Obviously, when someone is insulting you or attempting to drag your name through the dirt this is no time for gentleness. It’s time to show them how strong you are in your whole demeanour and expression, by directing your willpower towards this display. Just as you would in a ring or defending yourself in a live exercise. What you have to understand is that all martial arts behavior can be applied elsewhere. Don’t put up with things passively by submitting.

Just having the right attitude and determination can make a potential antagonist powerless before he can get close enough to do any harm. Most of the time this is all you need, because they will sense that you are superior to them, since they have nothing to do than to bring others down around them. But how many people really think about this?I’m not saying go around arrogantly asserting yourself, on the contrary this just shows to the someone in the know how vulnerable you really are.

The next time someone tries to annoy you try this simple exercise. Ask yourself whether there is anything to gain from arguing back, or whether you would be better off using the feeling of heated energy stimulated in you, or aggression, to put on a disinterested display of tolerance. By disinterested I don’t mean apathy, just act impersonally by refusing to lower yourself to the level of personal hostility. Because this isn’t the real battleground, it’s a smokescreen. In other words battle your own weakness and susceptibility to win the fight indirectly. And there is no shortage of opportunities for this, no matter how good and in control you think you are!

All aggressive behavior aimlessly directed at others is symbolic of a dissatisfaction within the antagonist. Perhaps this is the only means of direction they have. Poor them. It shouldn’t be taken personally, because it is natural for people to get riled up and act aggressively. That is, in the absence of anything better to do. An antagonist often lacks of control over their actions which they betray through hostility and negativity towards others. Why else would they be focusing their energies, their resources, on pointless battles? What needs explaining is how to overcome and move beyond these primitive reactions seen in so many so called tough guys. My advice is to just make sure through your own conduct that you don’t provoke hostility, just act to limit its adverse effects on you.

This is not the same as “letting someone get one over on you” or simply doing nothing like a cat caught in the headlights. No, instead you have produced something from the aggressive force generated in you, rather than letting it overwhelm you by ignoring its reality. It is entirely up to you how you direct the stimulus provoked by hostility. And the more highly attuned to your surroundings you are the more likely you are to pick the cues up. In other words the most alert and powerful individuals have the most frequent needs of directing their energies wisely. And people say they have it easy, and ask how do they stay so calm? If only they knew the work that goes into such apparent calmness and natural suavity.

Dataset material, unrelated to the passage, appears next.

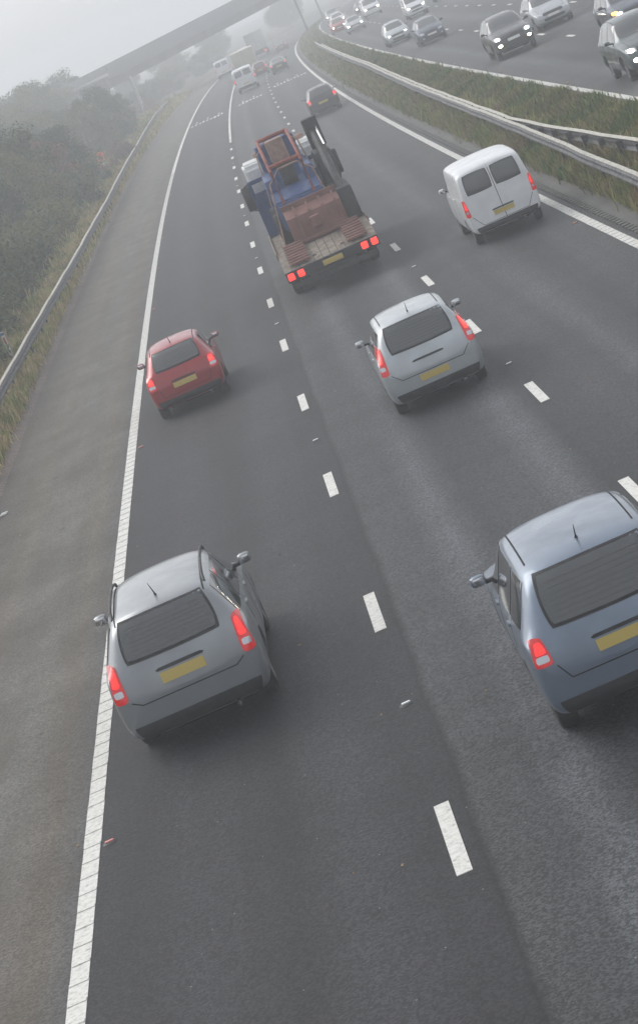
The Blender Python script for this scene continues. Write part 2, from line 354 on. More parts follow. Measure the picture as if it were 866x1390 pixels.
# ------------------------------------------------------------------ barriers
M['galv'] = simple('weathered_galvanised_steel', (.10, .103, .108), .65, metal=.3, grime=.35, scale=5)
M['galv_top'] = simple('lichened_steel', (.50, .48, .42), .8, metal=.0, grime=.4, scale=12)
M['steel_dark'] = simple('dark_stained_steel', (.07, .07, .072), .7, metal=.3, grime=.3)
def beam_poly(dirn=1):                         # w-beam cross-section, (d, z) relative to the beam centre, closed thin shell
    f = [(0, .155), (.045, .13), (.08, .095), (.08, .06), (.03, .02), (.03, -.02), (.08, -.06), (.08, -.095), (.045, -.13), (0, -.155)]
    b = [(x-.012, z) for x, z in f][::-1]
    return [(x*dirn, z) for x, z in f+b]
def barrier(name, dfun, s0, s1, top, dirn, label, spacing=2.4, box_beam=False, skip=lambda s: False, cap=True):
    root = empty(name, P(s0, dfun(s0)), 0, label, 'barrier'); base = Vector(root.location)
    mb = MB(); poly = beam_poly(dirn) if not box_beam else [(-.05, .1), (.05, .1), (.05, -.1), (-.05, -.1)]
    n = int((s1-s0)/2); vs = []; m = len(poly)
    for i in range(n+1):
        s = s0 + (s1-s0)*i/n; d = dfun(s); wob = .012*math.sin(s*.7)+.008*math.sin(s*1.9)
        g = elev(d)
        for (x, z) in poly: vs.append(P(s, d+x+wob, g - elev(d+x+wob)*0 + top-.155+z, False) - base)
    fs = [(i*m+k, i*m+(k+1) % m, (i+1)*m+(k+1) % m, (i+1)*m+k) for i in range(n) for k in range(m)]
    mb.add(vs, fs); mb.obj('beam', M['galv'], root)
    if cap:                                   # pale lichened folded top edge
        mb = MB(); vs = []
        for i in range(n+1):
            s = s0 + (s1-s0)*i/n; d = dfun(s); g = elev(d); wob = .012*math.sin(s*.7)+.008*math.sin(s*1.9)
            for (x, z) in ((-.07*dirn, .158), (.05*dirn, .168), (.05*dirn, .15), (-.07*dirn, .146)): vs.append(P(s, d+x+wob, g+top-.155+z, False) - base)
        mb.add(vs, [(i*4+k, i*4+(k+1) % 4, (i+1)*4+(k+1) % 4, (i+1)*4+k) for i in range(n) for k in range(4)])
        mb.obj('top_edge', M['galv_top'], root)
    k = 0; s = s0+1
    while s < s1-1 and k < 98:
        d = dfun(s) - .09*dirn; p = P(s, d) - base; t = -heading(s)
        mb = MB(); Mx = Matrix.Translation(p) @ Matrix.Rotation(t, 4, 'Z')
        mb.box(-.035, .035, -.055, .055, -.15, top-.03, 0, Mx); mb.box(-.02, .11, -.07, .07, top-.24, top-.07, 0, Mx @ Matrix.Scale(dirn, 4, (1, 0, 0)))
        mb.obj('post', M['steel_dark'], root, smooth=False)
        s += spacing; k += 1
    return root
left_d = lambda s: float(np.interp(s, [40, 67, 84, 105, 138, 200, 267, 340], [-4.0, -3.78, -3.58, -3.38, -3.3, -3.7, -4.7, -5.2]))
barrier('roadside_barrier', left_d, 44, 300, .72, 1, 'long pale steel crash barrier on posts between the left grass verge and trees', cap=True)
near_d = lambda s: float(np.interp(s, [40, 53, 60, 68, 79, 99, 113, 150, 300], [11.8, 11.91, 12.0, 12.13, 12.25, 12.4, 12.5, 12.8, 12.9]))
barrier('central_barrier', near_d, 42, 250, .80, -1, 'nearer steel crash barrier of the central reserve, beside the concrete drain and weeds')
far_d = lambda s: near_d(s) + float(np.interp(s, [40, 57, 63.5, 70.5, 78, 250], [1.15, .84, .60, .36, .2, .2]))
barrier('central_barrier', far_d, 42, 235, .70, 1, 'farther dark steel crash barrier of the central reserve, nearer the oncoming traffic', cap=True)

# ------------------------------------------------------------------ trees
M['bark'] = simple('bark', (.07, .058, .045), .95, grime=.4)
def leafmat(name, a, b_):
    m, N, L, b = newmat(name)
    geo = nd(N, 'ShaderNodeNewGeometry'); oi = nd(N, 'ShaderNodeObjectInfo')
    r = ramp(N, [(0, a), (1, b_)]); 
    n1 = nd(N, 'ShaderNodeTexNoise'); n1.inputs['Scale'].default_value = .9; n1.inputs['Detail'].default_value = 3; L.new(geo.outputs['Position'], n1.inputs['Vector'])
    mm = nd(N, 'ShaderNodeMath', operation='MULTIPLY_ADD'); L.new(geo.outputs['Random Per Island'], mm.inputs[0]); mm.inputs[1].default_value = .5
    m2 = nd(N, 'ShaderNodeMath', operation='MULTIPLY_ADD'); L.new(n1.outputs['Fac'], m2.inputs[0]); m2.inputs[1].default_value = 1.4; m2.inputs[2].default_value = -.55; L.new(m2.outputs[0], mm.inputs[2])
    L.new(mm.outputs[0], r.inputs['Fac'])
    x = nd(N, 'ShaderNodeHueSaturation'); L.new(r.outputs['Color'], x.inputs['Color'])
    v = nd(N, 'ShaderNodeMath', operation='MULTIPLY_ADD'); L.new(oi.outputs['Random'], v.inputs[0]); v.inputs[1].default_value = .6; v.inputs[2].default_value = .7; L.new(v.outputs[0], x.inputs['Value'])
    h = nd(N, 'ShaderNodeMath', operation='MULTIPLY_ADD'); L.new(oi.outputs['Random'], h.inputs[0]); h.inputs[1].default_value = -.05; h.inputs[2].default_value = .52; L.new(h.outputs[0], x.inputs['Hue'])
    L.new(x.outputs[0], b.inputs['Base Color']); b.inputs['Roughness'].default_value = .7; b.inputs['Specular IOR Level'].default_value = .3
    b.inputs['Subsurface Weight'].default_value = 0
    return m
M['leaf_green'] = leafmat('green_leaves', (.011, .030, .004), (.075, .135, .018))
M['leaf_olive'] = leafmat('olive_leaves', (.026, .042, .006), (.15, .165, .026))
M['leaf_rust'] = leafmat('rusty_leaves', (.10, .055, .03), (.22, .13, .06))
M['leaf_red'] = leafmat('reddish_leaves', (.09, .035, .03), (.17, .075, .055))
def crown_mesh(name, R0, H, z0, nclump, nleaf, leaf, mat, seed, flat=1.0):
    r = np.random.default_rng(seed)
    u = r.normal(size=(nclump, 3)); u /= np.linalg.norm(u, axis=1)[:, None]
    rad = r.uniform(.35, 1.0, nclump)**.55
    c = u*rad[:, None]; c[:, 2] = c[:, 2]*.5+.5
    taper = 1 - .45*np.clip(c[:, 2]-.35, 0, 1)
    c = np.c_[c[:, 0]*R0*taper, c[:, 1]*R0*taper, z0 + c[:, 2]*H*flat]
    cr = R0*r.uniform(.17, .38, nclump)
    idx = r.integers(0, nclump, nleaf)
    o = r.normal(size=(nleaf, 3)); o /= np.linalg.norm(o, axis=1)[:, None]
    p = c[idx] + o*(cr[idx]*r.uniform(.3, 1.05, nleaf))[:, None]*np.array([1, 1, .75])
    # leaf-clump quads, random orientation, tilted outwards/upwards
    nrm = o + np.array([0, 0, .5]) + r.normal(0, .55, (nleaf, 3)); nrm /= np.linalg.norm(nrm, axis=1)[:, None]
    t = np.cross(nrm, r.normal(size=(nleaf, 3))); t /= np.linalg.norm(t, axis=1)[:, None]
    b = np.cross(nrm, t); s = (leaf*r.uniform(.55, 1.3, nleaf))[:, None]
    V = np.stack([p - t*s, p - b*s*.55 + nrm*s*.12, p + t*s, p + b*s*.55 + nrm*s*.12], 1).reshape(-1, 3)
    me = bpy.data.meshes.new(name); n = nleaf
    me.vertices.add(n*4); me.vertices.foreach_set('co', V.astype(np.float32).ravel())
    me.loops.add(n*4); me.loops.foreach_set('vertex_index', np.arange(n*4, dtype=np.int32))
    me.polygons.add(n); me.polygons.foreach_set('loop_start', np.arange(0, n*4, 4, dtype=np.int32))
    me.materials.append(mat); me.update(calc_edges=True); me.validate()
    return me, c
def trunk_mesh(name, H, c, rad, seed):
    r = random.Random(seed); mb = MB()
    top = Vector((r.uniform(-.3, .3), r.uniform(-.3, .3), H*.78))
    mid = Vector((r.uniform(-.15, .15), r.uniform(-.15, .15), H*.4))
    mb.tube([(0, 0, -.4), (0, 0, .15), mid, top], [rad*1.35, rad, rad*.7, rad*.18], 8)
    for i in r.sample(range(len(c)), min(9, len(c))):
        e = Vector(c[i]); st = mid.lerp(top, r.uniform(0, .7)) if e.z > mid.z else Vector((0, 0, .15)).lerp(mid, .7)
        mb.tube([st, st.lerp(e, .5) + Vector((0, 0, .12)), e], [rad*.38, rad*.24, rad*.07], 5)
    return mb.mesh(name, M['bark'])
TV = []
for i, (R0, H, z0, nc, nl, leaf, mk) in enumerate([
        (2.4, 5.2, .25, 80, 21000, .08, 'leaf_green'), (2.8, 4.4, .2, 90, 22000, .08, 'leaf_olive'), (2.1, 6.0, .3, 76, 20000, .08, 'leaf_green'),
        (2.6, 4.8, .2, 84, 21000, .08, 'leaf_olive'), (1.25, 1.6, .1, 30, 7000, .06, 'leaf_green'), (1.3, 1.5, .1, 30, 7000, .06, 'leaf_olive'),
        (1.6, 2.4, .3, 34, 8000, .07, 'leaf_rust'), (1.3, 1.5, .1, 30, 7000, .06, 'leaf_red')]):
    cm, cc = crown_mesh('crown', R0, H, z0, nc, nl, leaf, M[mk], 100+i); TV.append((cm, trunk_mesh('trunk', z0+H, cc, .05+.03*H/2, 200+i)))
def tree(kind, name, s, d, scale, label, group, cat='tree'):
    rz = random.uniform(0, 6.28)
    root = empty(name, P(s, d, -.05), rz, label, cat, group); root.scale = (scale*random.uniform(.9, 1.12), scale*random.uniform(.9, 1.12), scale)
    link(bpy.data.objects.new('crown', TV[kind][0]), root); link(bpy.data.objects.new('trunk', TV[kind][1]), root)
    return root
ordn = ['nearest', 'second', 'third', 'fourth', 'fifth', 'sixth', 'seventh', 'eighth', 'ninth', 'tenth', 'eleventh', 'twelfth', 'thirteenth', 'fourteenth', 'fifteenth', 'sixteenth', 'seventeenth', 'eighteenth', 'nineteenth', 'twentieth', 'twenty-first', 'twenty-second', 'twenty-third', 'twenty-fourth', 'twenty-fifth', 'twenty-sixth']
lookn = {0: 'rounded green tree', 1: 'spreading olive-green tree', 2: 'tall narrow green tree', 3: 'broad olive-green tree', 4: 'low green bush', 5: 'low olive-green bush', 6: 'rusty brown shrub', 7: 'low reddish bush'}
def nearest(i): return ordn[min(i, len(ordn)-1)] + ' from camera'
ordn[0] = 'first'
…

Alternatively, you could try going off and using this energy to go for a walk or perhaps doing some exercise. But don’t let it go to waste. And never let feeling of defeat and weakness linger on without action, because then it will have a chance to eat away at you.

Often you will have to argue your corner to avoid being bullied, or to simply demonstrate that you are not going to be walked over. And if you have to do that I recommended exerting yourself in the following way:

After deciding that you have no choice but to make a stand to put an end to the unfairness of the situation, explain the impact your antagonist is having on you. Then explain what you would like to be done about it and what you think. Very often this will be enough to put them off a confrontation again. However, if you inspire bitterness in them by carrying on arrogantly and making demands on them, expect to never see the end of it. Make every effort to spare the embaressment of the other person so they don’t come back and bite you at a later date when you least expect it. Because that’s what they will have every right to do if you have inspired such feelings in them.

You must defend yourself but often not by the same primitive means many people use. Instead use intelligence to direct primitive drives. Most of the time your opponent will be so surprised by their lack of impact and control over you that they will simply have no choice but to move on. They’ll pick someone weaker and less determined if they even suspect it might be a 50/50 fight. Above all, martial arts practice isn’t just the raw expression of aggression. It must be intelligently managed by aggression and directed wisely. Obviously this doesn’t mean you will be totally devoid of emotion during an exchange. However, the thing to do is to put your aggressive drive to work intelligently and often so that you encourage the interaction between it and intelligent practice. The more you do this in everyday life, the more likely it will work with you when it counts.